There is a one-to-one correlation between market behaviour and sentiment. But what is sentiment anyway? Of course, it cannot be measured directly but we must infer the state of sentiment or mood from various measures. One very useful tool that I regularly follow are the MSM headlines. Basically, when there are many that spell gloom and doom, I start to look for a low of some kind (vice versa also applies).

As the great Mark Twain remarked: “When you find yourself on the side of the majority, it is time for me to think again”

And on Thursday, I noted Bloomberg had this: “The Crypto Death Spiral” and “$300 Billion Wiped Off Crypto in One Day”. Other MSM outlets also had extensive gloomy pieces on how the crypto world had been rocked by the ‘meltdown’ of one crypto currency losing 99% in one day. And this was a so-called ‘stablecoin’ linked to the value of the US dollar! Not terribly stable, was it?

I have long used the markets in Crypto (particularly Bitcoin) and Tesla as tell-tales for the state of general sentiment towards financial speculation with reference to the share markets. So did those headlines roughly mark a low?

Bingo! After a freefall off the March high (to align with shares), the low arrived right on cue on Thursday when the MSM (and by extension the majority) had enough courage to call the market a disaster area and in ‘meltdown’. Of course, it would have been more helpful for traders if they had pointed this out before!

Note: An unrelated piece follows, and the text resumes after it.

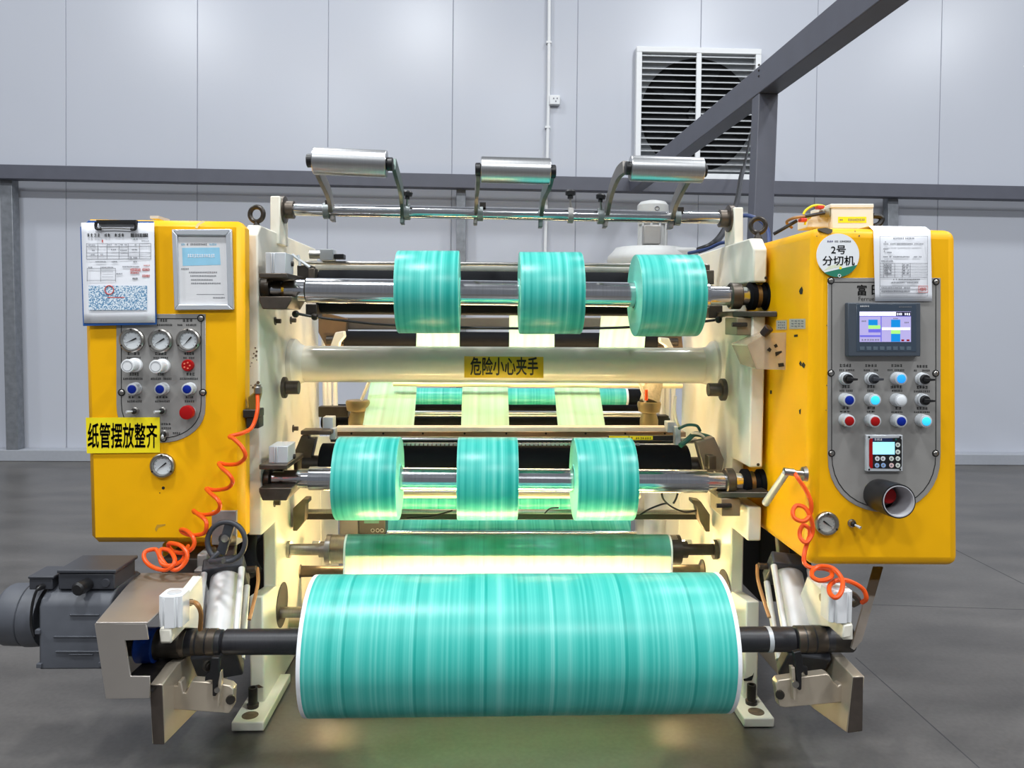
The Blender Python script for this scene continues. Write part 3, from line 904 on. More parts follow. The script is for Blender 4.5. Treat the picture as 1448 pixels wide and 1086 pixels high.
# lower contact roller mounts
blk('slide_block', 425, 609, 468, 615, 3.05, .08, DSTEEL)
blk('valve_block', 456, 590, 471, 607, 3.12, .06, PLAST)
blk('valve_block', 466, 606, 474, 622, 3.1, .05, PLAST)
for pts in ([(416, 640), (426, 616), (436, 616), (430, 650), (420, 664)], [(424, 620), (446, 620), (440, 648), (424, 652)]):
    MB().prism([B(u, v, 3.06) for u, v in pts], (0, .05, 0)).build('roller_arm', DSTEEL, mc, bev=.003)
rl = MB(); rl.lathe(B(421, 664, 2.92), (0, 0, 1), [(0, .014), (.05, .016), (.055, .02), (.06, .02)], 14); rl.build('arm_pin', DSTEEL, mc)
blk('valve_block', 944, 597, 955, 612, 3.12, .06, PLAST)
blk('valve_fitting', 955, 604, 963, 630, 3.08, .04, PLAST)
for pts in ([(996, 622), (1010, 618), (1024, 650), (1020, 672), (1006, 664)], [(985, 625), (998, 622), (1010, 668), (996, 668)]):
    MB().prism([B(u, v, 3.0) for u, v in pts], (0, .05, 0)).build('roller_arm', mat('arm_taupe', (120, 110, 100), .45, .4), mc, bev=.003)
blk('stop_block', 1002, 645, 1013, 664, 2.92, .05, DSTEEL)
# green and clear tubes at the right end of the lower knife bar
for pts, r, m_ in (([(960, 606), (972, 601), (985, 602), (990, 609)], .006, GTUBE), ([(962, 630), (972, 622), (982, 614), (994, 616), (1004, 619)], .011, GTUBE), ([(978, 612), (990, 614), (1003, 624), (1018, 634)], .005, CREAM), ([(955, 560), (954, 580), (957, 596), (960, 602)], .006, CREAM)):
    MB().tube(spline([B(u, v, 3.02 + .02 * i) for i, (u, v) in enumerate(pts)]), r, 8).build('air_tube', m_, mc)
# thin cable under the upper rolls
MB().tube(spline([B(u, v, Y) for u, v, Y in ((418, 443, 2.92), (445, 448, 2.96), (500, 455, 2.98), (560, 460, 2.98), (700, 464, 2.98), (850, 464, 2.98), (950, 459, 2.98), (1018, 452, 2.94))]), .005, 8).build('pull_cord', BLACK, mc)
for (u, v) in ((418, 444), (445, 448), (1016, 452)):
    MB().ball(B(u, v, 2.93), .014, 12).build('cord_stop', GUN, mc)
# loose cables by the lower right corner
for pts in ([(935, 692), (938, 706), (950, 717), (968, 724), (985, 722)], [(960, 692), (956, 705), (952, 712)], [(905, 728), (918, 720), (936, 713), (944, 712)]):
    MB().tube(spline([B(u, v, 3.1) for u, v in pts]), .004, 6).build('loose_cable', BLACK, mc)
MB().tube(spline([B(u, v, 3.12) for u, v in ((575, 733), (610, 730), (640, 722))]), .004, 6).build('loose_cable', BLACK, mc)
MB().tube(spline([B(u, v, 3.12) for u, v in ((770, 726), (778, 719), (790, 718))]), .003, 6).build('loose_cable', BLACK, mc)
# trim suction nozzles at both ends
def nozzle(u, top, sgn):
    s = 3.45
    prof = [(0, 16), (3, 17), (14, 15), (16, 10), (26, 13), (34, 13), (37, 10), (46, 11)]
    k = S(s)
    o = MB().lathe(B(u, top, s), (0, 0, -1), [(t * k, r * k) for t, r in prof], 24).build('trim_nozzle', mat('nozzle_bronze', (142, 126, 92), .4, .5), mc)
    return o
nozzle(506, 566, 1)
nz = nozzle(918, 568, -1)
MB().tube([B(918, 570, 3.45), B(925, 540, 3.5), B(930, 500, 3.5)], [.045, .04, .035], 14).build('suction_hose', mat('hose_taupe', (150, 142, 122), .6, var=.2, scale=80), nz)
MB().tube([B(511, 566, 3.42), B(522, 540, 3.42), B(527, 530, 3.42)], .007, 8).build('air_tube', CREAM, mc)
MB().tube([B(913, 572, 3.42), B(909, 556, 3.42), B(904, 540, 3.42)], .007, 8).build('air_tube', CREAM, mc)
MB().tube([B(914, 566, 3.4), B(914, 551, 3.4)], .007, 8).build('air_tube', ORANGE, mc)
blk('nozzle_arm', 450, 575, 492, 590, 3.5, .05, GUN)
blk('nozzle_arm', 930, 588, 946, 606, 3.5, .06, BLACK)
for u, Y in ((458, 3.66), (464, 3.66), (472, 3.66), (938, 3.66), (945, 3.66), (953, 3.66)):
    MB().tube([B(u, 470, Y), B(u + (3 if u < 700 else -2), 600, Y)], .012, 8).build('vertical_tube', WHITEP, mc)
# transparent flip guard with black lever by the right upper head
gpl = [(1035, 488), (1058, 476), (1083, 472), (1113, 470), (1112, 524), (1071, 522), (1047, 514)]
g = MB().prism([B(1057, 489, 2.62), B(1087, 471, 2.60), B(1113, 470, 2.60), B(1112, 523, 2.60), B(1070, 522, 2.62)], (0, .006, 0)).build('flip_guard', CLEAR, mc, smooth=False)
MB().prism([B(1035, 488, 2.8), B(1057, 489, 2.62), B(1071, 522, 2.62), B(1047, 515, 2.8)], (0.006, .003, 0)).build('guard_side', CLEAR, g, smooth=False)
MB().prism([B(1035, 487, 2.8), B(1057, 489, 2.62), B(1087, 471, 2.60), B(1068, 472, 2.78)], (0, 0, .004)).build('guard_top', CLEAR, g, smooth=False)
for pts in ([(1084, 495), (1088, 491), (1091, 494), (1089, 498)], [(1094, 488), (1098, 486), (1100, 490), (1096, 492)], [(1096, 498), (1105, 496), (1106, 498), (1097, 504)], [(1100, 514), (1108, 513), (1109, 518), (1101, 519)]):
    MB().plate(pts, 2.5995, .0006).build('print_speck', INK, g, smooth=False)
MB().cyl(B(1079, 473, 2.6), B(1088, 463, 2.58), .014, .016, 12).build('guard_handle', mat('handle_maroon', (44, 24, 26), .4), g, bev=.002)

# work lamps inside the machine; the front tube is added to light roll undersides
for (u0, v0, u1, v1, Y, lab, ) in ((452, 771, 968, 769, 3.32, 'long lit lamp tube lying behind the idler roller, shining up into the machine'), (500, 850, 938, 848, 3.15, 'long lit lamp tube behind the film sheet below the idler roller'), (486, 848.5, 950, 846.5, 2.76, 'added lamp tube in a light-blocking trough between the big roll and the film sheet'), (462, 506, 968, 508, 3.42, 'long lit lamp tube hidden behind the cream cross tube')):
    a, b = B(u0, v0, Y), B(u1, v1, Y)
    t = thing('work_lamp', lab, 'lamp', (a + b) / 2)
    MB().cyl(a, b, .014, None, 12).build('tube', NEOND if Y < 2.8 else NEONC if v0 > 800 else NEON if v0 > 600 else NEONB, t)
    if Y < 2.8:
        MB().prism([a + V((0, -.03, -.026)), a + V((0, .05, -.026)), a + V((0, .05, .040)), a + V((0, .053, .040)), a + V((0, .053, -.030)), a + V((0, -.03, -.030))], b - a).build('trough', PLAST, t, smooth=False)  # trough added to shade the idler and floor from this tube
    elif v0 > 800:
        ex_ = (b - a).normalized() * .16; MB().prism([a - ex_ + V((0, -.13, -.022)), a - ex_ + V((0, .09, -.022)), a - ex_ + V((0, .09, -.026)), a - ex_ + V((0, -.13, -.026))], b - a + ex_ * 2).build('light_shield_tray', PLAST, t, smooth=False)  # plate added under the tube to hold its light off the floor
    for p, q in ((a, -1), (b, 1)):
        MB().cyl(p, p + V((.03 * q, 0, 0)), .018, None, 12).build('cap', PLAST, t)
# ------------------------------------------------------------------ shafts, rolls and webs
def chrome_shaft(name, lab, v0, v1, prof, bands):
    mb = MB(); lathepx(mb, prof, v0, v1, YS, 40)
    o = mb.build(name, CHROME, ang=9)
    tag(o, lab, 'shaft', 'rewind shafts')
    for (a, b, r, m_) in bands:
        k = (a - prof[0][0]) / (prof[-1][0] - prof[0][0])
        v = v0 + (v1 - v0) * k
        m2 = MB(); lathepx(m2, [(a, r * .9), (a + 1.5, r), (b - 1.5, r), (b, r * .9)], v, v, YS, 40)
        m2.build('bearing_ring', m_, o)
chrome_shaft('rewind_shaft', 'polished chrome rewind shaft through the three upper teal rolls', 410, 419,
             [(384, 9), (400, 9), (400, 11.5), (404, 13), (417, 14.3), (417, 15), (434, 15), (434, 17.5), (1000, 17.5), (1000, 14), (1066, 13)], [(1031, 1047, 19, DSTEEL), (433, 436, 18, GUN), (1059, 1067, 18, GUN)])
chrome_shaft('rewind_shaft', 'polished chrome rewind shaft through the three lower teal rolls', 676, 681,
             [(386, 9), (402, 9), (402, 11), (421, 12), (421, 13.5), (437, 14), (437, 16.5), (997, 16.5), (997, 13), (1060, 12)], [(1024, 1037, 19, DSTEEL)])
def film_roll(lab, u0, u1, vc, rpx, group):
    Y = YS
    a, b = B(u0, vc, Y), B(u1, vc, Y)
    L = (b - a).length; R = rpx * S(Y); r = 18.2 * S(Y)
    c = (a + b) / 2
    mb = MB().m(FILMR).ring(a, b - a, [(0.0015, R - .001), (0.004, R), (L - .004, R), (L - .0015, R - .001)][::1] + [(L - .002, R - .004), (0.002, R - .004)], 96)
    mb.m(LTEAL).ring(a, b - a, [(0.0, R - .003), (L, R - .003), (L, r + .006), (0, r + .006)], 96)
    o = mb.build('film_roll')
    tag(o, lab, 'roll', group)
    MB().ring(a - V((.003, 0, 0)), b - a, [(0, r + .006), (L + .006, r + .006), (L + .006, r), (0, r)], 64).build('core', COREW if False else LTEAL, o)
    return o
for lab, u0, u1, vc in (('teal film roll leftmost on the upper chrome shaft', 563, 650, 413), ('teal film roll in the middle of the upper chrome shaft', 734, 821, 414.5), ('teal film roll rightmost on the upper shaft, showing its left face', 897, 985, 418)):
    film_roll(lab, u0, u1, vc, 58, 'finished rolls on the upper shaft')
for lab, u0, u1, vc in (('teal film roll leftmost on the lower chrome shaft, its right face showing', 478, 566, 676), ('teal film roll in the middle of the lower chrome shaft', 647.5, 731, 676.5), ('teal film roll rightmost on the lower shaft, its left face showing', 811, 893, 677)):
    film_roll(lab, u0, u1, vc, 58, 'finished rolls on the lower shaft')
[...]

Not only that, but the share indexes also put in a low at the very same time! This my friends, is herding in action. It is the unconscious correlation of human mood that sweeps across the globe. It is not planned or organised in an exchange of telephone calls between Goldman Sachs and JP Morgan! It is entirely spontaneous.

And knowing that, we traders can use this knowledge to our advantage. When there is crypto blood in the streets, it is time to buy (or especially cover shorts).

So with the index bounce into Friday, is this the start of a major rally phase? The macro signs remain negative and so many pros are expecting shares to fall again soon. And many investors will take a bounce as an opportunity to unload at better prices, I am sure.

But with shares deeply oversold, unless an almighty crash is in the works, I expect the relief bounce to extend a few more days and this is my suggested short term roadmap n(note the similarity in the waves to the Bitcoin chart above)

Thursday’s low occurred on a decent mom div and with a slight overshoot of the excellent trendline. That suggests a three up is playing out taking the index up to the upper line in the 4100 area after a pull-back early this week. We shall see. But the main trend remains very much down with huge downside potential over the next few months (with upside potential in commodities).